Hedge funds are a mixed bag

Recent movements within the hedge fund industry are sending mixed messages about the health of a financial sector that has been critical to the recent success of the Yale endowment.

Hedge funds on average have not been a better investment than the stock market for the past two years, Reuters reported on Tuesday. But Fortress Investment Group LLC, a major hedge fund and private equity management company that has invested some of Yale’s money, announced last Wednesday that it will be going public. The offer will make Fortress the first publicly-held alternative assets management company in the United States, a move that some Yale professors said may indicate that some hedge funds are still going strong. Professors and industry analysts said that despite waning profits for the industry at large, Yale should still expect to see good returns because of Chief Investment Officer David Swensen’s renowned expertise.

Hedge fund returns have been lagging nationwide over the last year, said Yale finance professor K. Geert Rouwenhorst, who also chairs the University’s Advisory Committee on Investor Responsibility. But Charles Davidson — a director at Standard & Poor’s, which tracks investment activity — said the funds have been making gains lately.

Endowment consultant Richard Anderson said that with so much money invested in hedge funds worldwide — about $1.5 trillion in 8,000 funds — some investors will have poor returns. But, he said, Yale should be able to pick strong fund managers, as it has in the past, even with the deteriorating climate.

“The biggest [university endowments] are the smartest,” Anderson said. “I’m pretty confident that they will make money.”

Hedge funds are pooled investments that profit from market inefficiencies and are only open to high-net worth individuals and institutions. Private equity, a class separate from hedge funds, includes the purchasing of entire companies and venture capital endeavors. When Fortress goes public, its stockholders will be investing in the management fees the company charges for running its hedge and private equity funds. Access to the funds themselves will remain private.

While there is no indication that Yale invests in Fortress’ hedge fund component specifically, it has invested in the group’s private equity arm. Both the Investments Office and Fortress declined to comment, but public minutes from the Oregon Investment Council indicate that as of March 23, 2005, Yale had invested in one of Fortress’s private equity funds. Ron Schmitz, director of investments for the Oregon State Treasury, said that as of March 2005, Yale invested in a Fortress fund that specializes in real estate deals.

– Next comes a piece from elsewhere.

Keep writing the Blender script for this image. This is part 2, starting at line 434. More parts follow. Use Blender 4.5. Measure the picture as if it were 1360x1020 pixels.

Although Reuters reported that hedge funds have performed worse than the S&P 500 in the first 10 months of 2006, not every hedge fund may be falling behind. Rouwenhorst said companies normally only become public when they are profitable, though he said he is not familiar with Fortress’s situation.

“Typically, if you’re not doing well, it’s not a very good time to go public,” Rouwenhorst said.

As the industry continues to grow, fund managers will have to be more creative to compete, said David DeRosa, Yale finance professor and president of DeRosa Research and Trading, an economic research and consulting company.

“I don’t expect someone who’s doing the same thing year in and year out to have superior risk-adjusted profits,” he said. “The market will catch up with them.”

Yale has diversified into atypical investments to boost its endowment — which reached $18 billion last year, up from $4 billion in 1995. In 1990, Yale became the first institutional investor to introduce “absolute returns,” a category that includes hedge funds, as a formal subset of the University’s investments. Initially comprising 15 percent of the endowment, the class has risen to about 25 percent.

Hedge funds are not the best-performing asset class among Yale’s investments. They have returned an average of 12.7 percent a year since 1990, but private equity returned an average of 31 percent per year since 1973, according to 2005 figures from the Investments Office. The last 10 years have seen 39.5 percent average annual returns on private equity investments.

The Yale endowment was one of the first academic institutions to enter private equity, investing in leveraged buyouts in 1973 and then in venture capital in 1976. As of 2005, 17 percent of the endowment is composed of private equity holdings, nearly triple the 6.1 percent average of all educational institutions. Anderson said high profits from private equity investments contributed strongly to Yale’s outstanding 22.9 percent return on its investments this year.

Fortress manages $13.6 billion in private equity funds and $9.4 billion in hedge funds, according to its Web site. According to HedgeFund Intelligence, 65 American hedge funds hold assets over $5 billion as of September 2005.